En utilisant les moyens de paiements des sociétés Les baguettes gourmandes et Les gourmandises de Chine à des fins frauduleuses, Mme [I] a incontestablement commis une faute intentionnelle pour laquelle elle a été reconnue coupable sous la qualification d'abus de confiance par le tribunal correctionnel de Paris le 23 juin 2017.
Cependant, ces moyens de paiement lui avaient été remis dans le cadre de l'exercice normal de ses fonctions, à savoir sur son lieu et temps de travail, pour le compte de son employeur, et afin de lui permettre de réaliser la mission comptable que les sociétés Les baguettes gourmandes et Les gourmandises de Chine avaient confiée au cabinet [P]. Il en résulte que Mme [I] ne s'est pas placée hors de l'exercice de ses fonctions pour commettre les faits pour lesquels elle a été pénalement condamné.
La circonstance que les sociétés Les baguettes gourmandes et Les gourmandises de Chine aient confié des chèques signés mais non remplis à Mme [I] en raison de l'existence d'un lien d'amitié ne saurait exonérer son employeur, le cabinet CMLG à compter de février 2011, de sa responsabilité sur le fondement des dispositions précitées de l'article 1384 du code civil dans sa version applicable aux faits de l'espèce.

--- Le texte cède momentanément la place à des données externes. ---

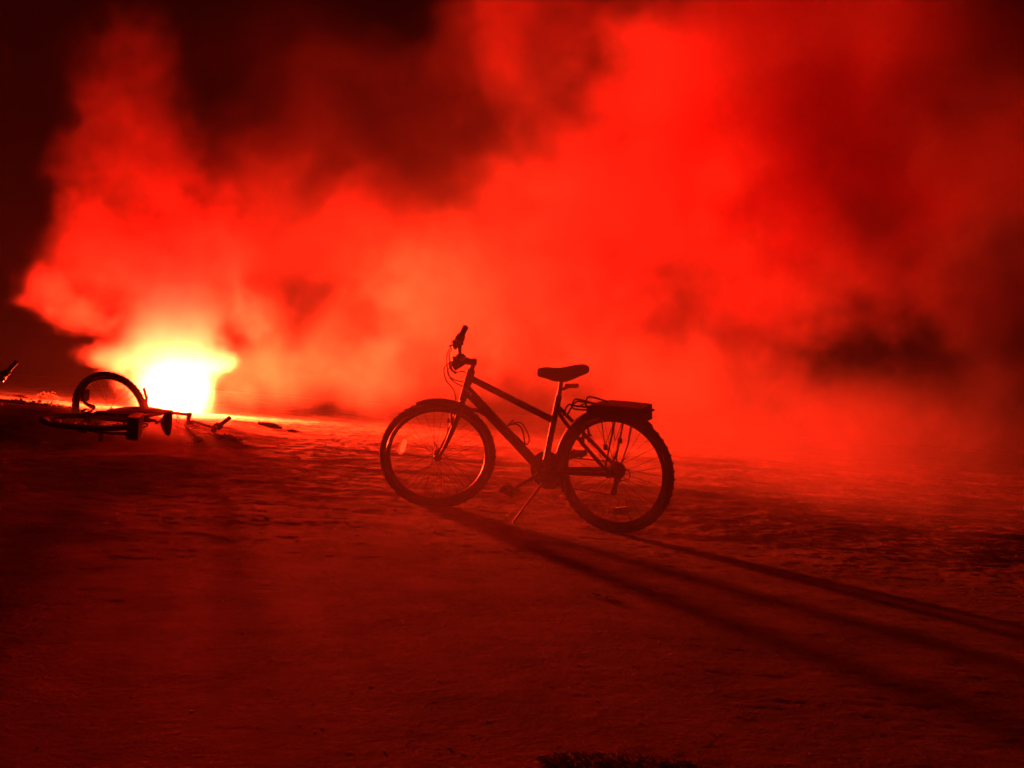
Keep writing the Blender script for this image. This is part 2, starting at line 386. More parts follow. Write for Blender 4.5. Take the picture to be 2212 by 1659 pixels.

Il y a donc lieu de confirmer le jugement qui a condamné in solidum le cabinet CMLG avec Mme [I] à réparer le dommage ainsi causé aux sociétés Les baguettes gourmandes et Les Gourmandises de Chine à compter de février 2011, et qui a reconnu au cabinet CMLG une action récursoire à l'égard de Mme [I].
Le cabinet CMLG, qui succombe, sera condamné à payer la somme de 500 euros à la société Les baguettes gourmandes et la somme de 500 euros à la société Les gourmandises de Chine sur le fondement des dispositions de l'article 700 du code de procédure civile.
PAR CES MOTIFS
Confirme le jugement attaqué,
Y ajoutant,
Condamne le cabinet CMLG à payer la somme de 500 euros à la société Les baguettes gourmandes et la somme de 500 euros à la société Les gourmandises de Chine sur le fondement des dispositions de l'article 700 du code de procédure civile,
Condamne le cabinet CMLG aux dépens de l'instance.